In ancient times, “buying” something meant bartering or exchanging goods. Here, Jesus generously offers an exchange: our apathy for His gold, for His white garments, and for His eye salve. He wants to make us rich in His eyes; He wants to cover us with His perfect robe of righteousness; and He wants to open our eyes to see the truth of how an abiding relationship with Him will change absolutely everything. He offers us all that we need, especially because what we need, we can’t provide for ourselves. He alone can, and will, but only if we are willing.
Additional Reading: Selected Quotes from Ellen G. White
Like the Jews in the days of Christ, many today hear and believe, but are not willing to step out upon the platform of obedience, and accept the truth as it is in Jesus. They are afraid of losing worldly advantages. Their minds assent to the truth but to obey means to lift the cross of self-denial and sacrifice, and to cease trusting in man and making flesh their arm, and they turn away from the cross. They might sit at the feet of Jesus, learning daily of Him whom to know aright is life eternal, but they are not willing.
Every one who is saved must surrender his own plans, his ambitious schemes, which mean self-glorification, and follow where Christ leads the way. The understanding must be yielded up to Christ, for Him to cleanse, and refine, and purify. This will always be done when a right reception is given to the teachings of the Lord Jesus. It is hard for self to die daily, even when the wondrous story of God’s grace is presented with the wealth of His love, which He unfolds to the soul’s necessity.
O how much we need a more intimate acquaintance with the Lord Jesus. We need to enter into His will and carry out His purposes, saying with the whole heart, “Lord, what wilt Thou have me to do?” O how I long to see our churches in a condition different from the condition in which they now are—grieving the Holy Spirit day by day with their lukewarm religious life, a life neither cold nor hot. Christ says, “I would thou wert cold or hot. So then because thou art lukewarm, and neither cold nor hot, I will spue thee out of my mouth” (Revelation 3:15, 16).
O how greatly Christ would be honored and glorified before irreligious, worldly men and women if His followers were what they claim to be—true Christians, the love of Christ constraining them to make Him known before an idolatrous world, showing the marked contrast between those who serve God and those who serve Him not. . . . We are to tell others of the love of Christ, and in order to do this, we must know by experience what it means to have this love in the heart. All will find abundant opportunities to work if they will improve the opportunities that come to them.—This Day With God, p. 64.
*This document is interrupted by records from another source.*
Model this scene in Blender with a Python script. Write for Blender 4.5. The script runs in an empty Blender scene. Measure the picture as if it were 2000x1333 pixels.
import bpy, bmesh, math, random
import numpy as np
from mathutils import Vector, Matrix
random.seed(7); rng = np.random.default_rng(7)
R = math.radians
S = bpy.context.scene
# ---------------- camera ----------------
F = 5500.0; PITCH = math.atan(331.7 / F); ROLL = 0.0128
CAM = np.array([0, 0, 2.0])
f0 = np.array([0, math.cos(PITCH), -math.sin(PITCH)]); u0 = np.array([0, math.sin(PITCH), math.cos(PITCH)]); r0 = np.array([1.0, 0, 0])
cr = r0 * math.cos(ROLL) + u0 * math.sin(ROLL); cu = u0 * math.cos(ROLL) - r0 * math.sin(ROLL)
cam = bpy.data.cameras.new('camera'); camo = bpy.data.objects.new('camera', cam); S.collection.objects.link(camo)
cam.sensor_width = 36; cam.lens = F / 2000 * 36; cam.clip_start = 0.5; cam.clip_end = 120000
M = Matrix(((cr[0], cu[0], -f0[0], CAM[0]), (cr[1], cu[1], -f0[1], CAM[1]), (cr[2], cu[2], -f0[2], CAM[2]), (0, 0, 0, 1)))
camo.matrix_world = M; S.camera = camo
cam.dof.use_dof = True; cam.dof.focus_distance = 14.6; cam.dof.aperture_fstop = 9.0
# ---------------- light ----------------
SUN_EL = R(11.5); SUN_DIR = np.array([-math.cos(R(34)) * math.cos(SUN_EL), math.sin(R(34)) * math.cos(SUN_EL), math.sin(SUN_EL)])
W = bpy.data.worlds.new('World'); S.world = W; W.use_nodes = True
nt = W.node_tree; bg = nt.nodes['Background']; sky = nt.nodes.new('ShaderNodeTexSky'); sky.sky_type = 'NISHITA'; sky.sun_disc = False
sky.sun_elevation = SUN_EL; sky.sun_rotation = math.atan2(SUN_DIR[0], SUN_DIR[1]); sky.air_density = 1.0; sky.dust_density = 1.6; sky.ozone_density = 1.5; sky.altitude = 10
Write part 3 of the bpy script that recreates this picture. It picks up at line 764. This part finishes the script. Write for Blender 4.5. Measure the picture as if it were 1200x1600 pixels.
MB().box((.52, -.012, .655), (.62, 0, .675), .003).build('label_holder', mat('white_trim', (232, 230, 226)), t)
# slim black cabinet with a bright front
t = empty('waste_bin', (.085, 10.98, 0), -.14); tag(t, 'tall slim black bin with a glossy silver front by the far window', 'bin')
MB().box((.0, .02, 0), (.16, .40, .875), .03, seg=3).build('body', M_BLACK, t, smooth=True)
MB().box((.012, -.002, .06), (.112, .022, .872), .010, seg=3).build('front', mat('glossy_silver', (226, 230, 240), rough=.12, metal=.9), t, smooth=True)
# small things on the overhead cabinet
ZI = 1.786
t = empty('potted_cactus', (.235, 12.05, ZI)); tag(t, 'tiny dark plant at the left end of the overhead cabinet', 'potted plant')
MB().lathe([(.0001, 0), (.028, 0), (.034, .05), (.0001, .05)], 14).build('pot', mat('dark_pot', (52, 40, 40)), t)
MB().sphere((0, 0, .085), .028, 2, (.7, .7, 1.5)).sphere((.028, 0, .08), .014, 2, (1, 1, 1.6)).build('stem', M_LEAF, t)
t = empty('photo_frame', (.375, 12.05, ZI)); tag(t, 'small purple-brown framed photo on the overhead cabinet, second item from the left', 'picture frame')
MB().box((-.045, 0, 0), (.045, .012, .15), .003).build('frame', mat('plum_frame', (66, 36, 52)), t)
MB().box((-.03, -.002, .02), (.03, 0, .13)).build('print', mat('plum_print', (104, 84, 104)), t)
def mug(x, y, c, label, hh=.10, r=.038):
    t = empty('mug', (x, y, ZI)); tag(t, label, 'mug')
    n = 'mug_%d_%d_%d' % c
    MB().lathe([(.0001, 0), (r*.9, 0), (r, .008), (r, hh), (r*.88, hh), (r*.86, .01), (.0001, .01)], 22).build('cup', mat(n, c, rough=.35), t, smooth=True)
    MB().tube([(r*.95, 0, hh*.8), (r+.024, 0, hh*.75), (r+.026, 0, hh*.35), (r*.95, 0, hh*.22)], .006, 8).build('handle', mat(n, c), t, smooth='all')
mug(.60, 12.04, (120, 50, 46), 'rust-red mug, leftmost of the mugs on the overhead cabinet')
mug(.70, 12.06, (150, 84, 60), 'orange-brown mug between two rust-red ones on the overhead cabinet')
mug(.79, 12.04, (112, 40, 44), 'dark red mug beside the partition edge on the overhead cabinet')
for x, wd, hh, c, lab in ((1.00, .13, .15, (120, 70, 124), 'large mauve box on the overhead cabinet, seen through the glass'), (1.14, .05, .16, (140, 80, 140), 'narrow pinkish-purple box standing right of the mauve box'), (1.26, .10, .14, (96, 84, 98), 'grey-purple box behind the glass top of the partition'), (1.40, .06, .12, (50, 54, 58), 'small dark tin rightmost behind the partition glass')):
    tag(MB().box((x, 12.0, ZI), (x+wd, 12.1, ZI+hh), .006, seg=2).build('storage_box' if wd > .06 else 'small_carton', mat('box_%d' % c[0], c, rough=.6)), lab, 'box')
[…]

The condition of many of those who claim to be the children of God is exactly represented by the message to the Laodicean church. There is opened before those who serve God, truths of inestimable value, which, brought into the practical life, show the difference between those who serve God and those who serve Him not. . . .
The Bible is the storehouse of the unsearchable riches of God. But those who have a knowledge of the truth do not understand it as fully as they might. They do not bring the love of Christ into the heart and life. The student of the Word finds himself bending over a fountain of living water. The church needs to drink deeply of the spirituality of the Word. Their service to God needs to be very different from the tame, lifeless, emotionless religious experience that makes many believers but little different from those who believe not.—Our High Calling, p. 348.